SUDAN WATCH: Darfur rebels pour scorn on new Sudan talks in Doha, Qatar

Tuesday, February 10, 2009

Darfur rebels pour scorn on new Sudan talks in Doha, Qatar

Tue Feb 10, 2009 7:11am EST Reuters report by Andrew Heavens, Khartoum:
Darfur factions pour scorn on new Sudan talks

Darfur factions poured scorn on new talks between Sudan's government and a single rebel group on Tuesday, saying the meeting would fail because it excluded other movements.

Discussions between Sudan's government and Darfur's powerful rebel Justice and Equality Movement (JEM) started in Qatar on Tuesday morning, the first time the warring sides have officially sat down together since 2007.

Officials present said both sides made opening statements saying they would discuss confidence-building measures that could pave the way to full peace negotiations.

But the criticisms from other Darfur factions underlined the huge challenge facing mediators trying to end Darfur's conflict involving government troops and an increasingly fractious array of rebels, militias, bandits and tribal groups.

Minni Arcua Minnawi, the only rebel to sign a troubled peace deal with the government in the Nigerian city of Abuja in 2006, told reporters the new Qatar talks would be "a major disaster".

"If the Abuja agreement was lacking then what is happening in Qatar is lacking even further," said Minnawi.

The 2006 accord is widely believed to have failed because no other groups signed it.

Suleiman Jamous, a senior member of the rebel Sudan Liberation Army's Unity faction said Khartoum and mediators had mistakenly concluded JEM was the biggest rebel group in Darfur.

"The government has ignored the other groups....It will be the same as what happened with Minnawi," he told Reuters.

The head of the insurgent United Resistance Front faction Bahar Idriss Abu Garda said the sole involvement of JEM proved mediators behind the talks were not impartial. "How can you be neutral and call one movement for negotiations," he said.

The Qatar talks have already been dismissed by SLA founder Abdel Wahed Mohamed Ahmed al-Nur, who is refusing to negotiate before the end of violence in Darfur.

JEM DEFENCE

JEM defended its presence. "We are the only people who are engaged militarily or politically with the government in terms of opposing the regime," said spokesman Ahmed Hussein Adam.

"If these people are ready for peace, we are ready for peace.
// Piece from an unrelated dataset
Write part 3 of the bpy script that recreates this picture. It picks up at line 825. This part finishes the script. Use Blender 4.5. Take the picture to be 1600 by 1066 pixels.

But if they are not, our options are open."

JEM has launched a number of headline-grabbing campaigns in Darfur, attacking Khartoum in May and seizing one of Minnawi's strongholds in south Darfur last month.

Adam added JEM's leader Khalil Ibrahim was planning to fly from Chad to Doha later on Tuesday to attend the discussions as "a gesture of good will".

Adam said JEM would pull out of the session if there was any sign that Khartoum was using the talks to deflect a looming International Criminal Court war crimes case against Sudan's president.

The chief prosecutor of the global court has asked judges to issue an arrest warrant against Sudan's President Omar Hassan al-Bashir, accusing him of masterminding genocide in Darfur.

The court's judges are expected to rule on his request in the coming weeks.

International experts say 200,000 have died and 2.7 million been driven from their homes since JEM and other rebels took up arms against Khartoum in 2003, accusing it of neglecting the development of the region.